■ INSTRUCTION ■
How many of the lines that follow contain the word "scene"? Give only the number.

■ DATA ■
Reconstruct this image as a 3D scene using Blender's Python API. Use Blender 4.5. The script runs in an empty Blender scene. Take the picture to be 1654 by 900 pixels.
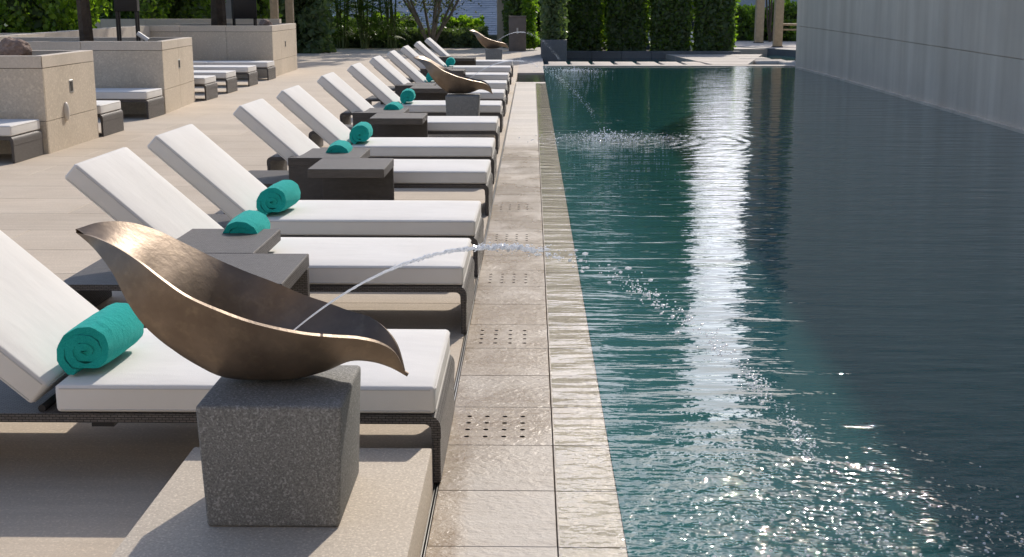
import bpy, bmesh, math, random
import numpy as np
from mathutils import Vector, Matrix, noise as mnoise
random.seed(7); rng = np.random.default_rng(7)
S = bpy.context.scene; C = S.collection; R = math.radians; PI = math.pi
# ------------------------------------------------------------------ camera, sky, sun, exposure
cd = bpy.data.cameras.new('camera'); cam = bpy.data.objects.new('camera', cd); C.objects.link(cam)
cam.location = (0, 0, 1.65); cam.rotation_euler = (R(90 - 12.544), 0, R(0.895))
cd.sensor_width = 36; cd.lens = 36 * 2000 / 1654; cd.clip_start = .05; cd.clip_end = 3000; S.camera = cam
SUN_EL, SUN_AZ = 35.0, 17.0            # azimuth measured from +Y (away from the viewer) towards +X
W = bpy.data.worlds.new('World'); S.world = W; W.use_nodes = True
wn = W.node_tree.nodes; wl = W.node_tree.links
bg = wn['Background']; sky = wn.new('ShaderNodeTexSky'); sky.sky_type = 'NISHITA'; sky.sun_disc = False
sky.sun_elevation = R(SUN_EL); sky.sun_rotation = R(SUN_AZ); sky.dust_density = 1.0; sky.air_density = .65; sky.ozone_density = .3; sky.altitude = 0
wl.new(sky.outputs[0], bg.inputs[0]); bg.inputs[1].default_value = 0.15
sl = bpy.data.lights.new('sun', 'SUN'); sl.energy = 2.25; sl.angle = R(.5); sl.color = (1, .915, .81)
so = bpy.data.objects.new('sun', sl); C.objects.link(so)
sd = Vector((math.sin(R(SUN_AZ)) * math.cos(R(SUN_EL)), math.cos(R(SUN_AZ)) * math.cos(R(SUN_EL)), math.sin(R(SUN_EL))))
so.rotation_euler = sd.to_track_quat('Z', 'Y').to_euler(); so.location = (8, 25, 30)
S.view_settings.view_transform = 'Standard'; S.view_settings.look = 'None'
S.view_settings.exposure = 0.70; S.view_settings.gamma = 1; S.view_settings.use_curve_mapping = False

# ------------------------------------------------------------------ object helpers
def prop(o, label=None, cat=None, group=None, kind=None):
    for k, v in (('label', label), ('category', cat), ('group', group), ('kind', kind)):
        if v: o[k] = v
    return o
def thing(name, label, cat, loc=(0, 0, 0), rz=0, group=None):
    o = bpy.data.objects.new(name, None); C.objects.link(o); o.location = loc; o.rotation_euler = (0, 0, rz)
    o.empty_display_size = .2
    return prop(o, label, cat, group)
def link(name, me, parent=None, loc=None):
    o = bpy.data.objects.new(name, me); C.objects.link(o); o.parent = parent
    if loc is not None: o.location = loc
    return o
def copy_tree(o, parent=None):
    c = o.copy(); C.objects.link(c)
    if parent: c.parent = parent
    for ch in list(o.children):
        d = ch.copy(); C.objects.link(d); d.parent = c
        for g in list(ch.children):
            e = g.copy(); C.objects.link(e); e.parent = d
    return c
def cube_uv(me):
    n = len(me.loops)
    if not n: return
    uv = me.uv_layers.new(name='uv'); co = np.empty(len(me.vertices) * 3); me.vertices.foreach_get('co', co); co = co.reshape(-1, 3)
    lv = np.empty(n, int); me.loops.foreach_get('vertex_index', lv)
    pn = np.empty(len(me.polygons) * 3); me.polygons.foreach_get('normal', pn); pn = np.abs(pn.reshape(-1, 3))
    lt = np.empty(len(me.polygons), int); me.polygons.foreach_get('loop_total', lt)
    ax = np.repeat(pn.argmax(1), lt); c = co[lv]
    u = np.where(ax[:, None] == 0, c[:, [1, 2]], np.where(ax[:, None] == 1, c[:, [0, 2]], c[:, [0, 1]]))
    uv.data.foreach_set('uv', u.astype(np.float32).ravel())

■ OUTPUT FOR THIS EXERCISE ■
2